Plundervolt (2019)

pmoriarty | 45 points

I recall this debacle; the patch to address this (aka disable undervolting) caused a huge furore at forum.notebookreview.com (which has since closed; what a pity), which was full of enthusiasts undervolting and overclocking their notebook CPUs and GPUs. It is worth noting that CPU undervolting gives a roughly 15±5% performance boost to all notebooks with modern Intel CPUs (Haswell and later), while keeping power draw the same—one might understand why enthusiasts were irritated by the patch.

My previous Dell notebook was issued firmware updates[0] for this CVE: CVE-2019-11157. However, the 'bug' was never properly patched, and resetting the firmware to factory defaults after an upgrade could restore undervolting.

In my current notebook (also a Dell: Precision 7560), undervolting is disabled to begin with, but it may be restored by modifying UEFI variables[1].

[0]: https://www.dell.com/support/home/en-sg/drivers/driversdetai...

[1]: https://brendangreenley.com/undervolting-2020-dell-laptops-l...

delta_p_delta_x | 2 years ago
3np | 2 years ago

> How a little bit of undervolting can cause a lot of problems

> Modern processors are being pushed to perform faster than ever before - and with this comes increases in heat and power consumption. To manage this, many chip manufacturers allow frequency and voltage to be adjusted as and when needed. But more than that, they offer the user the opportunity to modify the frequency and voltage through priviledged software interfaces. With Plundervolt we showed that these software interfaces can be exploited to undermine the system's security. We were able to corrupt the integrity of Intel SGX on Intel Core processors by controling the voltage when executing enclave computations.
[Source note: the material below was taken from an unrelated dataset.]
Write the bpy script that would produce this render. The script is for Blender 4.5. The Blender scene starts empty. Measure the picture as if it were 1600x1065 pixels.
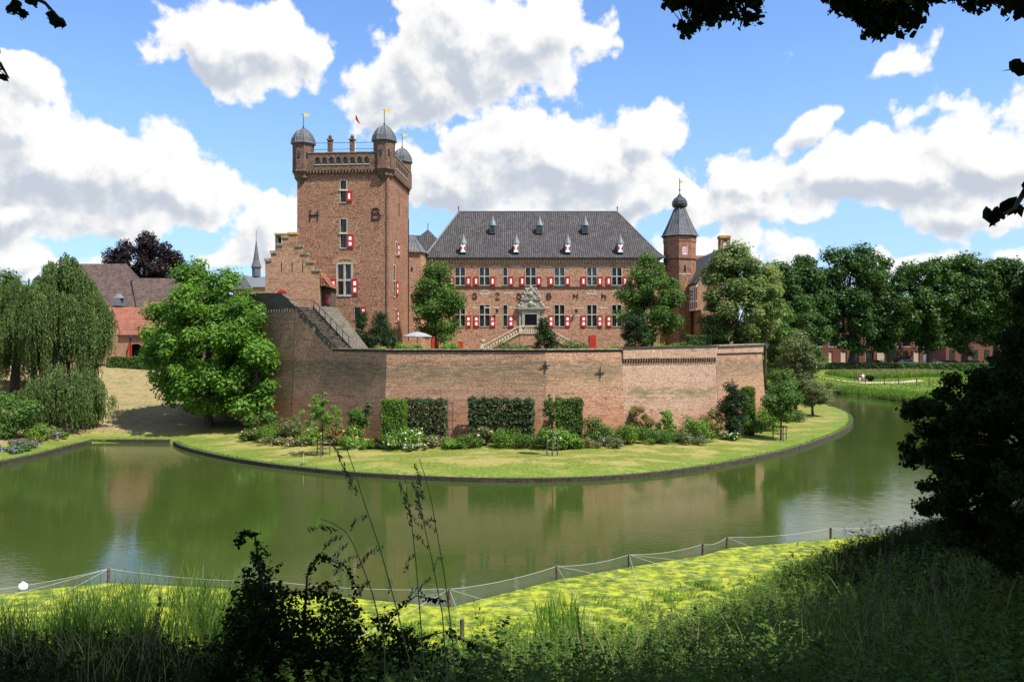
import bpy, math, random
import numpy as np
from mathutils import Vector, Matrix
R = math.radians
scene = bpy.context.scene
COL = scene.collection
# ------------------------------------------------------------------ camera
CAMZ = 9.0
cam_d = bpy.data.cameras.new('camera'); cam = bpy.data.objects.new('camera', cam_d); COL.objects.link(cam)
cam.location = (0, 0, CAMZ); cam.rotation_euler = (R(90), 0, 0)
cam_d.lens = 28; cam_d.sensor_width = 36; cam_d.clip_start = 0.1; cam_d.clip_end = 4000
scene.camera = cam
FPX = 1244.4
def X(px, Y): return (px-800)/FPX*Y
def Z(py, Y): return CAMZ+(532.5-py)/FPX*Y
# ------------------------------------------------------------------ light
SUN = Vector((0.80, -0.60, 0)) * math.cos(R(58)) + Vector((0, 0, math.sin(R(58))))
sd = bpy.data.lights.new('sun', 'SUN'); sd.energy = 5.0; sd.angle = R(0.53); sd.color = (1, 0.955, 0.88)
sun = bpy.data.objects.new('sun', sd); COL.objects.link(sun)
sun.rotation_euler = SUN.to_track_quat('Z', 'Y').to_euler(); sun.location = (40, -30, 60)
scene.view_settings.view_transform = 'Standard'; scene.view_settings.look = 'None'
scene.view_settings.exposure = 0.7; scene.view_settings.gamma = 1
scene.view_settings.use_curve_mapping = False
# ------------------------------------------------------------------ node helper
class NT:
    def __init__(s, tree): s.t = tree; s.n = tree.nodes; s.l = tree.links
    def put(s, sock, v):
        if hasattr(v, 'is_output') or isinstance(v, bpy.types.NodeSocket): s.l.new(v, sock)
        elif v is not None:
            if isinstance(v, (tuple, list)) and len(v) == 3 and sock.type == 'RGBA': v = (*v, 1)
            sock.default_value = v
    def m(s, op, a, b=None, c=None, clamp=False):
        n = s.n.new('ShaderNodeMath'); n.operation = op; n.use_clamp = clamp
        for i, v in enumerate((a, b, c)):
            if v is not None: s.put(n.inputs[i], v)
        return n.outputs[0]
    def v(s, op, a, b=None, sc=None):
        n = s.n.new('ShaderNodeVectorMath'); n.operation = op
        s.put(n.inputs[0], a)
        if b is not None: s.put(n.inputs[1], b)
        if sc is not None: s.put(n.inputs['Scale'], sc)
        return n.outputs['Value'] if op in ('DOT_PRODUCT', 'LENGTH', 'DISTANCE') else n.outputs[0]
    def mix(s, f, a, b, mode='MIX'):
        n = s.n.new('ShaderNodeMix'); n.data_type = 'RGBA'; n.blend_type = mode
        s.put(n.inputs[0], f); s.put(n.inputs[6], a); s.put(n.inputs[7], b); return n.outputs[2]
    def ss(s, x, lo, hi):
        n = s.n.new('ShaderNodeMapRange'); n.interpolation_type = 'SMOOTHSTEP'
        s.put(n.inputs[0], x); n.inputs[1].default_value = lo; n.inputs[2].default_value = hi; return n.outputs[0]
    def lin(s, x, lo, hi, a=0.0, b=1.0):
        n = s.n.new('ShaderNodeMapRange'); s.put(n.inputs[0], x)
        n.inputs[1].default_value = lo; n.inputs[2].default_value = hi
        n.inputs[3].default_value = a; n.inputs[4].default_value = b; return n.outputs[0]
    def noise(s, vec, scale, detail=4, rough=0.5, w=None):
        n = s.n.new('ShaderNodeTexNoise'); s.put(n.inputs['Vector'], vec)
        n.inputs['Scale'].default_value = scale; n.inputs['Detail'].default_value = detail
        n.inputs['Roughness'].default_value = rough; return n.outputs['Fac']
    def vor(s, vec, scale, detail=0, feature='F1'):
        n = s.n.new('ShaderNodeTexVoronoi'); n.feature = feature; s.put(n.inputs['Vector'], vec)
        n.inputs['Scale'].default_value = scale; n.inputs['Detail'].default_value = detail
        if feature == 'SMOOTH_F1': n.inputs['Smoothness'].default_value = 0.6
        return n.outputs['Distance']
    def xyz(s, x=0.0, y=0.0, z=0.0):
        n = s.n.new('ShaderNodeCombineXYZ'); s.put(n.inputs[0], x); s.put(n.inputs[1], y); s.put(n.inputs[2], z); return n.outputs[0]
    def sep(s, v):
        n = s.n.new('ShaderNodeSeparateXYZ'); s.put(n.inputs[0], v); return n.outputs
# ------------------------------------------------------------------ world: sky + cumulus
world = bpy.data.worlds.new('World'); scene.world = world; world.use_nodes = True
wt = NT(world.node_tree); world.node_tree.nodes.clear()
sky = wt.n.new('ShaderNodeTexSky'); sky.sky_type = 'NISHITA'; sky.sun_disc = False
sky.sun_elevation = R(58); sky.sun_rotation = math.atan2(SUN.x, SUN.y)
sky.air_density = 1.0; sky.dust_density = 0.6; sky.ozone_density = 1.6
g = bpy.data.node_groups.new('clouds', 'ShaderNodeTree')
g.interface.new_socket('P', in_out='INPUT', socket_type='NodeSocketVector')
g.interface.new_socket('Field', in_out='OUTPUT', socket_type='NodeSocketFloat')
g.interface.new_socket('Full', in_out='OUTPUT', socket_type='NodeSocketFloat')
gt = NT(g); gi = gt.n.new('NodeGroupInput'); go = gt.n.new('NodeGroupOutput'); gp = gi.outputs[0]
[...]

This means that even Intel SGX's memory encryption/authentication technology cannot protect against Plundervolt.

I thought this attack vector was pretty well known and thoroughly-explored on many systems by now, but it's always good to get the word out farther and wider

Firmwarrior | 2 years ago

Is the recent deprecation of SGX on Intel's consumer processors related to this? I can imagine that it would make certain use cases like DRM unusable, as people might be able to extract encryption keys.